Organize your finances like a company
I'll start with a disclaimer. I won't tell you to start using complex charts and large sheets, or even to note every cent you receive or spend. The goal of this post is to share with you a simple mindset I've been using for months that has helped me a lot to organize my finances. However, if detailed tracking works for you, keep it. Everyone has their own preferences. Simplicity is mine.
Finance is an essential part of a company. Money management will determine if a company can live for years or weeks. Every quarter, thousands of companies send their reports to investors. The numbers give an idea of the current state of a company and what its future might look like. Not only the numbers matter, but the reasons behind them. A manager should be able to answer hard questions, such as "why are the expenses increasing?". The investors are expecting the answer to decide if they will keep or stop investing in that company.
Now, let's change the focus to our life. Are you a good manager of your money? Are you taking your financial life seriously, like a company does? I'm not saying you need to live strictly like a company. It's just a mindset: regular reviews and honest answers.
Let me ask you some questions, so it will be easier for you to understand my point.
- What is your average monthly expense?
- In comparison with the last month, do you have more or less money?
- What are the top three categories where you spend the most? Food? Kids? Subscriptions?
- What % of your monthly income is left after paying all your bills?
I think you got my point. It's very important to be able to answer questions like these. Now, maybe you are thinking: "It's not easy to answer these questions. I would need to check all the lines of my bank statement, do many calculations, organize them in a big table. This isn't worth spending my time on." Yes, I agree with you. Something too complex may not be worth doing. However, what I'm saying is not complex. It's pretty simple actually. Let me explain.
Organize the data
You don't need to do complex calculations or spend hours analyzing your bank statement to have a big picture of your money.
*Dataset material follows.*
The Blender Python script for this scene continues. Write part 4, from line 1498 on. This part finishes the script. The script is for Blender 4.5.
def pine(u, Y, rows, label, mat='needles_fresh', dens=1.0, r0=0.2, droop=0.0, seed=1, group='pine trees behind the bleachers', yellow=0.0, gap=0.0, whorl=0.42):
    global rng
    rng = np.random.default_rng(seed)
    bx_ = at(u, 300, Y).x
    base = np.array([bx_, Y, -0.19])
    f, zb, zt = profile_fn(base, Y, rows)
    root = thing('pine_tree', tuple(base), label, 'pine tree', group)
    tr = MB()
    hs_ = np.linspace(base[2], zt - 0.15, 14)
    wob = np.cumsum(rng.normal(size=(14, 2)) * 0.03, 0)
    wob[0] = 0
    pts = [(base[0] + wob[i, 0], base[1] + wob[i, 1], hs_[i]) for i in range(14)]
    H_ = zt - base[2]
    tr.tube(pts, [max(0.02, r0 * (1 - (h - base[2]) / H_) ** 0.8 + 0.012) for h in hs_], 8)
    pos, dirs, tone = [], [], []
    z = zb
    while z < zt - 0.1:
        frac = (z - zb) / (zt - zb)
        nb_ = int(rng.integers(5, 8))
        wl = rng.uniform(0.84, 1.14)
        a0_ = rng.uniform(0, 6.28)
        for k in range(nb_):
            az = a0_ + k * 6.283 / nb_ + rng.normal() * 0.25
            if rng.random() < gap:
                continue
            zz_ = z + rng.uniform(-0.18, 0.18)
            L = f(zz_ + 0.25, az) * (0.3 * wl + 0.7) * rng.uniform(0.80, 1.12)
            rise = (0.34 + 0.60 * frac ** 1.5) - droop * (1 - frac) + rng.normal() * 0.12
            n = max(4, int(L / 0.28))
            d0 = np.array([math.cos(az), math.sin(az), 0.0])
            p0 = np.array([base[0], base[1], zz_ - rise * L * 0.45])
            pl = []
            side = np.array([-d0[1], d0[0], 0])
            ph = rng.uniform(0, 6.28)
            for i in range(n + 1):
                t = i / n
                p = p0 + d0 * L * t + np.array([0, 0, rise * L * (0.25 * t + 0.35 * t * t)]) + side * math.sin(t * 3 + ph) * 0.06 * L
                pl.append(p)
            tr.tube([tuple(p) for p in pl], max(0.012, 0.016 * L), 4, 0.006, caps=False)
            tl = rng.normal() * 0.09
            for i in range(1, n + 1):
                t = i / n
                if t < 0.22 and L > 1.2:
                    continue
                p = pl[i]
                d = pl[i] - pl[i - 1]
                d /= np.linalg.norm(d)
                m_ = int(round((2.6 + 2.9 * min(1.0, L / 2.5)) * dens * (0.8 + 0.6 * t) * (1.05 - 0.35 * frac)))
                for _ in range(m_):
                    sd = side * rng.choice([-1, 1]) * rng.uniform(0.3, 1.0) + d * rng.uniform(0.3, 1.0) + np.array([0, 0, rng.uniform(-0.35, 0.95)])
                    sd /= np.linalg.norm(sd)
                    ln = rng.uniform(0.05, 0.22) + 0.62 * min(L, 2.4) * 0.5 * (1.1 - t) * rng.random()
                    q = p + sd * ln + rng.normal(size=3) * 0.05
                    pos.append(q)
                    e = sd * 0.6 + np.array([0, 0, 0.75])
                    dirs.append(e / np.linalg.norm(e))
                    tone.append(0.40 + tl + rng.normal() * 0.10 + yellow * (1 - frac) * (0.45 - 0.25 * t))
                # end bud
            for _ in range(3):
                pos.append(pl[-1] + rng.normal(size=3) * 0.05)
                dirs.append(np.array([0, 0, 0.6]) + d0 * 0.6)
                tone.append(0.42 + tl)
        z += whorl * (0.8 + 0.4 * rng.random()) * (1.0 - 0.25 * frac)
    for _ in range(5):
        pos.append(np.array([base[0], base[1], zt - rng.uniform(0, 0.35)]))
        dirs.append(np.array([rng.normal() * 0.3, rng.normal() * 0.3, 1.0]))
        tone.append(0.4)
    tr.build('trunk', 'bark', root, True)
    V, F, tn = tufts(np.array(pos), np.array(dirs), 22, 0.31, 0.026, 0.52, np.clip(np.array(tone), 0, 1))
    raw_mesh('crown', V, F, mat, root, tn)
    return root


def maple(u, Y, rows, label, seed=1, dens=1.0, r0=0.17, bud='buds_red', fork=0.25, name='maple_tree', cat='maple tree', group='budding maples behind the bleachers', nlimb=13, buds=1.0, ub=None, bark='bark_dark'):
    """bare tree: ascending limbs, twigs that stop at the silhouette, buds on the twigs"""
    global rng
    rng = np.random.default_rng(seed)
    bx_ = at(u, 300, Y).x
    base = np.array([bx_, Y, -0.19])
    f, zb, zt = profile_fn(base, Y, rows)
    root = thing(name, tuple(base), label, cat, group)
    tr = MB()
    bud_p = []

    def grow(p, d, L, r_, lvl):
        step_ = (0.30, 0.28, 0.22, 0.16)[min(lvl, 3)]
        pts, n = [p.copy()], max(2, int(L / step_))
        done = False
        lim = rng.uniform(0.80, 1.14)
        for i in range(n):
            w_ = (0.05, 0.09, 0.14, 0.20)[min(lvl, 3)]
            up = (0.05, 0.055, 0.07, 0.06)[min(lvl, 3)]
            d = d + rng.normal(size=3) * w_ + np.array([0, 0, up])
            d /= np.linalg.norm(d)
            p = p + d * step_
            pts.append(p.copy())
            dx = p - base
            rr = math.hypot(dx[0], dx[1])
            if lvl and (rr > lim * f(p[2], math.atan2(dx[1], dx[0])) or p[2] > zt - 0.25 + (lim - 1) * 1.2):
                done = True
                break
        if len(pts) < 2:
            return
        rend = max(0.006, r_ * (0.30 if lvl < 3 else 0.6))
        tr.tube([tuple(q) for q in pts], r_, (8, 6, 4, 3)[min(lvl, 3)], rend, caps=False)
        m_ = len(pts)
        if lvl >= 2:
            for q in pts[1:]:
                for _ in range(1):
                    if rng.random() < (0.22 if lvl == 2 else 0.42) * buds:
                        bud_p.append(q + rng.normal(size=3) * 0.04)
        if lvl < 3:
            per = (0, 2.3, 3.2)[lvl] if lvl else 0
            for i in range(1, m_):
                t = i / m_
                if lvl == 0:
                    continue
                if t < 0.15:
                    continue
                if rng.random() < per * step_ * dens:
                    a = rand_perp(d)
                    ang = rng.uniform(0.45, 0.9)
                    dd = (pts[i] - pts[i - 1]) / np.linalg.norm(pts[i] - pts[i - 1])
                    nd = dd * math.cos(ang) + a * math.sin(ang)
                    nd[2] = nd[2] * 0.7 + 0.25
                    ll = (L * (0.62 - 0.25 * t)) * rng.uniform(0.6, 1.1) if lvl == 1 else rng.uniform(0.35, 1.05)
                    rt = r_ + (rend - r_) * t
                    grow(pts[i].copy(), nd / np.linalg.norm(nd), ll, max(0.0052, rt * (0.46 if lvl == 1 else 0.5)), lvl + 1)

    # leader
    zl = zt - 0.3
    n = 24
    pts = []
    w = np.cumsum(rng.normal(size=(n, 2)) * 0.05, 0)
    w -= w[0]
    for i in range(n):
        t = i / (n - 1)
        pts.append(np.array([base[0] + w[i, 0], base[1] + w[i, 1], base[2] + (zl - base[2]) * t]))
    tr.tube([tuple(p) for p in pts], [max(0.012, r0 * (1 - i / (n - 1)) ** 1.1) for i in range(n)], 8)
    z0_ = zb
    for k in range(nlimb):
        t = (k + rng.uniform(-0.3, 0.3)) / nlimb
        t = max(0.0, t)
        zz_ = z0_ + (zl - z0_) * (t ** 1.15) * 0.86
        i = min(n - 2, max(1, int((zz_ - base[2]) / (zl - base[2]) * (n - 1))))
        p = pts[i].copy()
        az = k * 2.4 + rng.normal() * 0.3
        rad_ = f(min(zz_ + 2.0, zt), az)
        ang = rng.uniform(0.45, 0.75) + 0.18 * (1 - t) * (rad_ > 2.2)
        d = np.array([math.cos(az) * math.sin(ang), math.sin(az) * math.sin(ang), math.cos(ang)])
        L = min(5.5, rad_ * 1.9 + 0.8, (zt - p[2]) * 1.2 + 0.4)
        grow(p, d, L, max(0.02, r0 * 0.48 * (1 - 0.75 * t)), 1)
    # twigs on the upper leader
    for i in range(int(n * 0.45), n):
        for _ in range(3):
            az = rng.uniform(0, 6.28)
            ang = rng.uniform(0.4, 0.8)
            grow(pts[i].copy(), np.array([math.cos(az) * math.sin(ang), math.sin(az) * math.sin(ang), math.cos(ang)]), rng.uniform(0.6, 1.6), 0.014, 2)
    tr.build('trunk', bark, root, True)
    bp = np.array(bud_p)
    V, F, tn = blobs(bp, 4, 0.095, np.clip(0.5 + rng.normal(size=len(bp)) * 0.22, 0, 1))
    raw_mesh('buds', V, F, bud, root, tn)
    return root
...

It's much simpler than you imagine.
Open a notes app (or a blank document) and write these two things:
1. How much your monthly income is and where it comes from
2. Name your fixed expenses (e.g. rent, credit card, car, kids school, streaming subscription, etc.)
Start with fixed expenses only. You can add more categories later when you want more detail.
Now, put them into a simple list for each month. For example, January:
Income
- Salary: 4,000
Fixed expenses
- Rent: 800
- Credit card: 1,000
Summary
- Total fixed expenses: 1,800
- Left after fixed expenses: 2,200 (55% of income)
This is the minimum enough to keep your financial life organized. Copy the same structure for February, March, and so on. You can keep one note per month or stack the lists in a spreadsheet.
If your bank app categorizes your expenses, use it. Take your last month's statement and note the total of each category. For example:
Food: 600
Clothes: 170
Online shopping: 70
Health care: 25
Your list for that month might look like this:
Income
- Salary: 4,000
Expenses
- Rent: 800
- Credit card: 1,000
- Food: 600
- Clothes: 170
- Online shopping: 70
- Health care: 25
Summary
- Total expenses: 2,665
- Left after expenses: 1,335 (33% of income)
With this data you have good indicators of your financial situation. If you want, you can use spreadsheet software that allows you to generate charts from this data. They help you see month to month if you are meeting your expectations: if your expenses are increasing or decreasing, which categories are taking most of your money, and so on.
Acting as a company owner
Once you have the data, you need to take action on it. A CEO will not be happy with just charts and tables, and neither will you. Data is just the starting point. Based on the numbers, a CEO will think:
- What can we do to increase income?
- What can we do to decrease expenses? Is there anything we can cut off?
- How can we better distribute the money? Is there any expense category that is costing more than it needs?
These questions above are discussed, generally, in monthly or quarterly meetings. And you can do the same. I do it on the first day of each month. I sit on my chair, fill in the current month's list with income and expenses, then I ask similar questions to myself. I use charts when I have them to compare with previous months. I check if my expenses are increasing, if there is anything unusual, and so on. In my case, a 30-minute meeting with myself is enough to have a big picture of my situation. If you have never done this before, your first month may take longer.
Don't underestimate this moment. It helps to take it seriously, like a CEO would. During these few minutes you will decide how the month will be: if the ice creams and pizza will be cut off or if you can go to a good restaurant with your wife without problems.
Conclusion
Having an organized financial life is not hard or complex. You just need to start with the basics: know the inputs and outputs. From there you can improve the level of detail. There are many apps that help you with that. What worked for me was organizing things myself on paper or in a simple list before relying on an app. Starting from simplicity helped me understand the numbers better.
Like a company, managing money is an essential part of our lives and we need to care about it, since our goals and the life we want to build depend on it.
Use that monthly review as a compass that shows you if you are in the right direction. If you aren't, no problem. Act like a GPS, recalculate the route, and proceed.